#### WHAT NEEDS TO BE DONE
Copy the lines that follow, keeping every character the same.

#### COLLECTED MATERIAL
* * * * * * *
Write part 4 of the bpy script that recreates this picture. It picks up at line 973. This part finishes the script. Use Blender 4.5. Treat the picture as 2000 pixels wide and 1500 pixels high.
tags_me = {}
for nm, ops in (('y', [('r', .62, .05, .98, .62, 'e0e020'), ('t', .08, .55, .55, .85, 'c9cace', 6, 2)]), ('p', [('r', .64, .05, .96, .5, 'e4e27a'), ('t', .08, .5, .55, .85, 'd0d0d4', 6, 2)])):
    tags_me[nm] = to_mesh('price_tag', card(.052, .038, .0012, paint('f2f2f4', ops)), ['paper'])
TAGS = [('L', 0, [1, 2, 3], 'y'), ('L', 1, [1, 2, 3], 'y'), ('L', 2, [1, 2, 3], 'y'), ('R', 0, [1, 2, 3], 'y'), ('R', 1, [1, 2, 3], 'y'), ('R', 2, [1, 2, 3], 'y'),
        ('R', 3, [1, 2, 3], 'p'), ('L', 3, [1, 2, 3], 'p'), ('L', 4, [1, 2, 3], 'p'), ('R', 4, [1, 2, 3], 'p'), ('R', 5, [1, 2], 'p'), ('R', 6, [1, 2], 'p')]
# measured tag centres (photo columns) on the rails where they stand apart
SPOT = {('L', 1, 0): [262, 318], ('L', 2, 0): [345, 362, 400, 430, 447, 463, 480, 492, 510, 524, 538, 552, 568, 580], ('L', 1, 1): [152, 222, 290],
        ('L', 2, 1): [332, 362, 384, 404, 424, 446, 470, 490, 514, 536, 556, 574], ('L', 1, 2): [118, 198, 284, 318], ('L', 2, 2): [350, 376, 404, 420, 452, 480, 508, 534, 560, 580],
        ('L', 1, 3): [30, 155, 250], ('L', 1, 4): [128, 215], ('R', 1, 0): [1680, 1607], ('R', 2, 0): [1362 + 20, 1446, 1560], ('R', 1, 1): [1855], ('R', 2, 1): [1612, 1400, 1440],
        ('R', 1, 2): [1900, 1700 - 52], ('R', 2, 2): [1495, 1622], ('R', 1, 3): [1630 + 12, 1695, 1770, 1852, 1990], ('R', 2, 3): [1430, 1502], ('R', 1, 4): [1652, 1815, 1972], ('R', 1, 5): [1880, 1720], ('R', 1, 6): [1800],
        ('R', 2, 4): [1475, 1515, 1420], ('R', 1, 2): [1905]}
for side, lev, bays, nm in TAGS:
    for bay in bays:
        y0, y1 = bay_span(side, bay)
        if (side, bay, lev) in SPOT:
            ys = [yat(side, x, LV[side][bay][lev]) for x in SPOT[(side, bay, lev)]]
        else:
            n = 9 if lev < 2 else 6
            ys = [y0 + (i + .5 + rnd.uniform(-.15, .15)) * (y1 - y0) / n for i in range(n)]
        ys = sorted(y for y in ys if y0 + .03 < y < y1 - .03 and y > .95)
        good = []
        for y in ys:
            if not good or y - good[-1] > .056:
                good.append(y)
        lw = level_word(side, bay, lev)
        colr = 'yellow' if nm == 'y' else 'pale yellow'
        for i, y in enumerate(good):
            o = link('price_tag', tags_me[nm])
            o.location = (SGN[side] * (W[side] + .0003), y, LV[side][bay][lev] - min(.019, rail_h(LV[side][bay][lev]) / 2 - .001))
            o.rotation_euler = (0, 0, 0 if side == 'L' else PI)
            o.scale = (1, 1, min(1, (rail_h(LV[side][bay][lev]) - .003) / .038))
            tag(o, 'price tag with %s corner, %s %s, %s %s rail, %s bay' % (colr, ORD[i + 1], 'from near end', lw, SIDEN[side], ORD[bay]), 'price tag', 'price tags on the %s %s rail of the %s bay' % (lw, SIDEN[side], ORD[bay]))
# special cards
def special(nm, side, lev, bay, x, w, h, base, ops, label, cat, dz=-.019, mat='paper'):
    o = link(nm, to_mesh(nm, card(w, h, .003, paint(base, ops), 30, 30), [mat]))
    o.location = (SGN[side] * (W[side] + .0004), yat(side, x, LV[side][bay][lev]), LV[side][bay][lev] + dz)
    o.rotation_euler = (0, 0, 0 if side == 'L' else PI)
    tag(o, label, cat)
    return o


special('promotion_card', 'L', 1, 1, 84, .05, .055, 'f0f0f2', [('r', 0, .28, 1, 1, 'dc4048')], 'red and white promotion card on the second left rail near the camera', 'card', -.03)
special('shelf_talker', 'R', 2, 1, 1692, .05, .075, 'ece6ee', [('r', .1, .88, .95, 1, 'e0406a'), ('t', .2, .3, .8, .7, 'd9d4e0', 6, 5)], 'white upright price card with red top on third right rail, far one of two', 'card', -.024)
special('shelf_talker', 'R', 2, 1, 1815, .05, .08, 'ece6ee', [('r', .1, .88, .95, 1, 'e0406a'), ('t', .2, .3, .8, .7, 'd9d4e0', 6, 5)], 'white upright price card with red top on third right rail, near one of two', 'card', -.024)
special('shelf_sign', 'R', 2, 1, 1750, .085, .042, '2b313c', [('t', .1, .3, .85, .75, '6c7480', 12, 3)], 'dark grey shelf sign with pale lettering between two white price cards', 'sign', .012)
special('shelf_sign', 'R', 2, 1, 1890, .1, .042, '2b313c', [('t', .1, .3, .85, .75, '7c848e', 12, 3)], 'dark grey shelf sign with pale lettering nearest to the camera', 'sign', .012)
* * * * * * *
#### EXERCISE RESPONSE
Write part 4 of the bpy script that recreates this picture. It picks up at line 973. This part finishes the script. Use Blender 4.5. Treat the picture as 2000 pixels wide and 1500 pixels high.
tags_me = {}
for nm, ops in (('y', [('r', .62, .05, .98, .62, 'e0e020'), ('t', .08, .55, .55, .85, 'c9cace', 6, 2)]), ('p', [('r', .64, .05, .96, .5, 'e4e27a'), ('t', .08, .5, .55, .85, 'd0d0d4', 6, 2)])):
    tags_me[nm] = to_mesh('price_tag', card(.052, .038, .0012, paint('f2f2f4', ops)), ['paper'])
TAGS = [('L', 0, [1, 2, 3], 'y'), ('L', 1, [1, 2, 3], 'y'), ('L', 2, [1, 2, 3], 'y'), ('R', 0, [1, 2, 3], 'y'), ('R', 1, [1, 2, 3], 'y'), ('R', 2, [1, 2, 3], 'y'),
        ('R', 3, [1, 2, 3], 'p'), ('L', 3, [1, 2, 3], 'p'), ('L', 4, [1, 2, 3], 'p'), ('R', 4, [1, 2, 3], 'p'), ('R', 5, [1, 2], 'p'), ('R', 6, [1, 2], 'p')]
# measured tag centres (photo columns) on the rails where they stand apart
SPOT = {('L', 1, 0): [262, 318], ('L', 2, 0): [345, 362, 400, 430, 447, 463, 480, 492, 510, 524, 538, 552, 568, 580], ('L', 1, 1): [152, 222, 290],
        ('L', 2, 1): [332, 362, 384, 404, 424, 446, 470, 490, 514, 536, 556, 574], ('L', 1, 2): [118, 198, 284, 318], ('L', 2, 2): [350, 376, 404, 420, 452, 480, 508, 534, 560, 580],
        ('L', 1, 3): [30, 155, 250], ('L', 1, 4): [128, 215], ('R', 1, 0): [1680, 1607], ('R', 2, 0): [1362 + 20, 1446, 1560], ('R', 1, 1): [1855], ('R', 2, 1): [1612, 1400, 1440],
        ('R', 1, 2): [1900, 1700 - 52], ('R', 2, 2): [1495, 1622], ('R', 1, 3): [1630 + 12, 1695, 1770, 1852, 1990], ('R', 2, 3): [1430, 1502], ('R', 1, 4): [1652, 1815, 1972], ('R', 1, 5): [1880, 1720], ('R', 1, 6): [1800],
        ('R', 2, 4): [1475, 1515, 1420], ('R', 1, 2): [1905]}
for side, lev, bays, nm in TAGS:
    for bay in bays:
        y0, y1 = bay_span(side, bay)
        if (side, bay, lev) in SPOT:
            ys = [yat(side, x, LV[side][bay][lev]) for x in SPOT[(side, bay, lev)]]
        else:
            n = 9 if lev < 2 else 6
            ys = [y0 + (i + .5 + rnd.uniform(-.15, .15)) * (y1 - y0) / n for i in range(n)]
        ys = sorted(y for y in ys if y0 + .03 < y < y1 - .03 and y > .95)
        good = []
        for y in ys:
            if not good or y - good[-1] > .056:
                good.append(y)
        lw = level_word(side, bay, lev)
        colr = 'yellow' if nm == 'y' else 'pale yellow'
        for i, y in enumerate(good):
            o = link('price_tag', tags_me[nm])
            o.location = (SGN[side] * (W[side] + .0003), y, LV[side][bay][lev] - min(.019, rail_h(LV[side][bay][lev]) / 2 - .001))
            o.rotation_euler = (0, 0, 0 if side == 'L' else PI)
            o.scale = (1, 1, min(1, (rail_h(LV[side][bay][lev]) - .003) / .038))
            tag(o, 'price tag with %s corner, %s %s, %s %s rail, %s bay' % (colr, ORD[i + 1], 'from near end', lw, SIDEN[side], ORD[bay]), 'price tag', 'price tags on the %s %s rail of the %s bay' % (lw, SIDEN[side], ORD[bay]))
# special cards
def special(nm, side, lev, bay, x, w, h, base, ops, label, cat, dz=-.019, mat='paper'):
    o = link(nm, to_mesh(nm, card(w, h, .003, paint(base, ops), 30, 30), [mat]))
    o.location = (SGN[side] * (W[side] + .0004), yat(side, x, LV[side][bay][lev]), LV[side][bay][lev] + dz)
    o.rotation_euler = (0, 0, 0 if side == 'L' else PI)
    tag(o, label, cat)
    return o


special('promotion_card', 'L', 1, 1, 84, .05, .055, 'f0f0f2', [('r', 0, .28, 1, 1, 'dc4048')], 'red and white promotion card on the second left rail near the camera', 'card', -.03)
special('shelf_talker', 'R', 2, 1, 1692, .05, .075, 'ece6ee', [('r', .1, .88, .95, 1, 'e0406a'), ('t', .2, .3, .8, .7, 'd9d4e0', 6, 5)], 'white upright price card with red top on third right rail, far one of two', 'card', -.024)
special('shelf_talker', 'R', 2, 1, 1815, .05, .08, 'ece6ee', [('r', .1, .88, .95, 1, 'e0406a'), ('t', .2, .3, .8, .7, 'd9d4e0', 6, 5)], 'white upright price card with red top on third right rail, near one of two', 'card', -.024)
special('shelf_sign', 'R', 2, 1, 1750, .085, .042, '2b313c', [('t', .1, .3, .85, .75, '6c7480', 12, 3)], 'dark grey shelf sign with pale lettering between two white price cards', 'sign', .012)
special('shelf_sign', 'R', 2, 1, 1890, .1, .042, '2b313c', [('t', .1, .3, .85, .75, '7c848e', 12, 3)], 'dark grey shelf sign with pale lettering nearest to the camera', 'sign', .012)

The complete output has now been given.